#### Given data:
______________________________
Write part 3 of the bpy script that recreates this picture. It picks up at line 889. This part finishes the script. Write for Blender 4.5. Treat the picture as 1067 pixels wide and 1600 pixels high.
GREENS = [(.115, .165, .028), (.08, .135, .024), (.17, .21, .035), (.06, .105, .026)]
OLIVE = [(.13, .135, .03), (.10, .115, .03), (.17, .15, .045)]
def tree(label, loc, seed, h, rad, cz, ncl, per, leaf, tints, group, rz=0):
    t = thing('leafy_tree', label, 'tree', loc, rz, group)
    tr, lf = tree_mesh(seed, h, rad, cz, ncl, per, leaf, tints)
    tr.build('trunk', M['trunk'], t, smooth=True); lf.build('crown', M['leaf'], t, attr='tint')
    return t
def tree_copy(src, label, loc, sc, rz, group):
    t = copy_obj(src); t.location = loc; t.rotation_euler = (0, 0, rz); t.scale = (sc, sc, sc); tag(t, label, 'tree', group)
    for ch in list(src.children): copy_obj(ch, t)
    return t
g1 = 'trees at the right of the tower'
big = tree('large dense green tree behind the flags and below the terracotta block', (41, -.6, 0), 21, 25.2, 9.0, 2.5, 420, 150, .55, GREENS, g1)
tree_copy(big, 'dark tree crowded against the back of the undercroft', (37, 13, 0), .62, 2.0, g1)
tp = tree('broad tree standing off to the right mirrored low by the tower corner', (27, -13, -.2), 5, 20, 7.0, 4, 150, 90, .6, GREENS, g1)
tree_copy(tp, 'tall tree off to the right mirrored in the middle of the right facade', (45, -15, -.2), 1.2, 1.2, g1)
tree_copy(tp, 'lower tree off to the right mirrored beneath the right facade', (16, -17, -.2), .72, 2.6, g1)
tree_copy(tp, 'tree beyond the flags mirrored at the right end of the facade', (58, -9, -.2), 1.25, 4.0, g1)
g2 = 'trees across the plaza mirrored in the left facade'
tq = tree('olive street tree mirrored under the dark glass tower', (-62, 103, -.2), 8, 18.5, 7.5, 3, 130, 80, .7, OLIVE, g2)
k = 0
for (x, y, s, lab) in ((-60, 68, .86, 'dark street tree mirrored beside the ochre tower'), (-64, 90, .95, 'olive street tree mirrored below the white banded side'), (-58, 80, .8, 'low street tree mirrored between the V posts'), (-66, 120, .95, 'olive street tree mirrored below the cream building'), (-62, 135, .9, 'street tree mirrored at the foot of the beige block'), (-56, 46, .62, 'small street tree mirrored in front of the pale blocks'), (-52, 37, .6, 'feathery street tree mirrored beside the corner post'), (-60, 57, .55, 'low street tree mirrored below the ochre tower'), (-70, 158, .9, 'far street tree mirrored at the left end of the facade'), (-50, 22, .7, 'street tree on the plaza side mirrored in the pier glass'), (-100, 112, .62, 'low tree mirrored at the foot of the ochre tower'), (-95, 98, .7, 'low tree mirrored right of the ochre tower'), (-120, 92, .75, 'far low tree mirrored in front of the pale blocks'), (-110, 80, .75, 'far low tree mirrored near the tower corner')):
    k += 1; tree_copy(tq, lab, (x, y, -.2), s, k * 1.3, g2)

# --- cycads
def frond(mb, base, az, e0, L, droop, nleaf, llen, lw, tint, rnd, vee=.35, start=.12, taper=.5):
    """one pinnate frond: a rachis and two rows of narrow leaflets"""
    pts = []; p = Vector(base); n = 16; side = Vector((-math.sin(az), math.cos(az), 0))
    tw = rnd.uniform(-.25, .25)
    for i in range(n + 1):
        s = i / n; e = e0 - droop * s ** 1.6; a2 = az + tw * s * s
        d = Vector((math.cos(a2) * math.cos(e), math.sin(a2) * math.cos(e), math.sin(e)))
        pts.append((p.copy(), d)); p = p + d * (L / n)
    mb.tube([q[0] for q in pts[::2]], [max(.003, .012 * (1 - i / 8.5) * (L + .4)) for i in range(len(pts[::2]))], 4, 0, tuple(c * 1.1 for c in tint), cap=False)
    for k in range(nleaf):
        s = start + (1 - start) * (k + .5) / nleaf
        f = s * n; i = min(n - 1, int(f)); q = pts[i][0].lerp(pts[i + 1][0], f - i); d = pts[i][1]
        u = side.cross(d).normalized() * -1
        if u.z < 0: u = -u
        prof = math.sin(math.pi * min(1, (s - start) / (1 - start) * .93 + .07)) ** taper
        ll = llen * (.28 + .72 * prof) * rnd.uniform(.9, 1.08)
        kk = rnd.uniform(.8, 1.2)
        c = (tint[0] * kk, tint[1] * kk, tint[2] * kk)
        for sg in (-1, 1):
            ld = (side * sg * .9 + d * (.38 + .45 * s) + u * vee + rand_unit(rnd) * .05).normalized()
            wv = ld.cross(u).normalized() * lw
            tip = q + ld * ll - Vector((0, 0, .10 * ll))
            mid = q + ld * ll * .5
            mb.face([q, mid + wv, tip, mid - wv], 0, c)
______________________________
#### What the task requires:
The whole listing above needs to be written out again exactly.

#### Final result:
Write part 3 of the bpy script that recreates this picture. It picks up at line 889. This part finishes the script. Write for Blender 4.5. Treat the picture as 1067 pixels wide and 1600 pixels high.
GREENS = [(.115, .165, .028), (.08, .135, .024), (.17, .21, .035), (.06, .105, .026)]
OLIVE = [(.13, .135, .03), (.10, .115, .03), (.17, .15, .045)]
def tree(label, loc, seed, h, rad, cz, ncl, per, leaf, tints, group, rz=0):
    t = thing('leafy_tree', label, 'tree', loc, rz, group)
    tr, lf = tree_mesh(seed, h, rad, cz, ncl, per, leaf, tints)
    tr.build('trunk', M['trunk'], t, smooth=True); lf.build('crown', M['leaf'], t, attr='tint')
    return t
def tree_copy(src, label, loc, sc, rz, group):
    t = copy_obj(src); t.location = loc; t.rotation_euler = (0, 0, rz); t.scale = (sc, sc, sc); tag(t, label, 'tree', group)
    for ch in list(src.children): copy_obj(ch, t)
    return t
g1 = 'trees at the right of the tower'
big = tree('large dense green tree behind the flags and below the terracotta block', (41, -.6, 0), 21, 25.2, 9.0, 2.5, 420, 150, .55, GREENS, g1)
tree_copy(big, 'dark tree crowded against the back of the undercroft', (37, 13, 0), .62, 2.0, g1)
tp = tree('broad tree standing off to the right mirrored low by the tower corner', (27, -13, -.2), 5, 20, 7.0, 4, 150, 90, .6, GREENS, g1)
tree_copy(tp, 'tall tree off to the right mirrored in the middle of the right facade', (45, -15, -.2), 1.2, 1.2, g1)
tree_copy(tp, 'lower tree off to the right mirrored beneath the right facade', (16, -17, -.2), .72, 2.6, g1)
tree_copy(tp, 'tree beyond the flags mirrored at the right end of the facade', (58, -9, -.2), 1.25, 4.0, g1)
g2 = 'trees across the plaza mirrored in the left facade'
tq = tree('olive street tree mirrored under the dark glass tower', (-62, 103, -.2), 8, 18.5, 7.5, 3, 130, 80, .7, OLIVE, g2)
k = 0
for (x, y, s, lab) in ((-60, 68, .86, 'dark street tree mirrored beside the ochre tower'), (-64, 90, .95, 'olive street tree mirrored below the white banded side'), (-58, 80, .8, 'low street tree mirrored between the V posts'), (-66, 120, .95, 'olive street tree mirrored below the cream building'), (-62, 135, .9, 'street tree mirrored at the foot of the beige block'), (-56, 46, .62, 'small street tree mirrored in front of the pale blocks'), (-52, 37, .6, 'feathery street tree mirrored beside the corner post'), (-60, 57, .55, 'low street tree mirrored below the ochre tower'), (-70, 158, .9, 'far street tree mirrored at the left end of the facade'), (-50, 22, .7, 'street tree on the plaza side mirrored in the pier glass'), (-100, 112, .62, 'low tree mirrored at the foot of the ochre tower'), (-95, 98, .7, 'low tree mirrored right of the ochre tower'), (-120, 92, .75, 'far low tree mirrored in front of the pale blocks'), (-110, 80, .75, 'far low tree mirrored near the tower corner')):
    k += 1; tree_copy(tq, lab, (x, y, -.2), s, k * 1.3, g2)

# --- cycads
def frond(mb, base, az, e0, L, droop, nleaf, llen, lw, tint, rnd, vee=.35, start=.12, taper=.5):
    """one pinnate frond: a rachis and two rows of narrow leaflets"""
    pts = []; p = Vector(base); n = 16; side = Vector((-math.sin(az), math.cos(az), 0))
    tw = rnd.uniform(-.25, .25)
    for i in range(n + 1):
        s = i / n; e = e0 - droop * s ** 1.6; a2 = az + tw * s * s
        d = Vector((math.cos(a2) * math.cos(e), math.sin(a2) * math.cos(e), math.sin(e)))
        pts.append((p.copy(), d)); p = p + d * (L / n)
    mb.tube([q[0] for q in pts[::2]], [max(.003, .012 * (1 - i / 8.5) * (L + .4)) for i in range(len(pts[::2]))], 4, 0, tuple(c * 1.1 for c in tint), cap=False)
    for k in range(nleaf):
        s = start + (1 - start) * (k + .5) / nleaf
        f = s * n; i = min(n - 1, int(f)); q = pts[i][0].lerp(pts[i + 1][0], f - i); d = pts[i][1]
        u = side.cross(d).normalized() * -1
        if u.z < 0: u = -u
        prof = math.sin(math.pi * min(1, (s - start) / (1 - start) * .93 + .07)) ** taper
        ll = llen * (.28 + .72 * prof) * rnd.uniform(.9, 1.08)
        kk = rnd.uniform(.8, 1.2)
        c = (tint[0] * kk, tint[1] * kk, tint[2] * kk)
        for sg in (-1, 1):
            ld = (side * sg * .9 + d * (.38 + .45 * s) + u * vee + rand_unit(rnd) * .05).normalized()
            wv = ld.cross(u).normalized() * lw
            tip = q + ld * ll - Vector((0, 0, .10 * ll))
            mid = q + ld * ll * .5
            mb.face([q, mid + wv, tip, mid - wv], 0, c)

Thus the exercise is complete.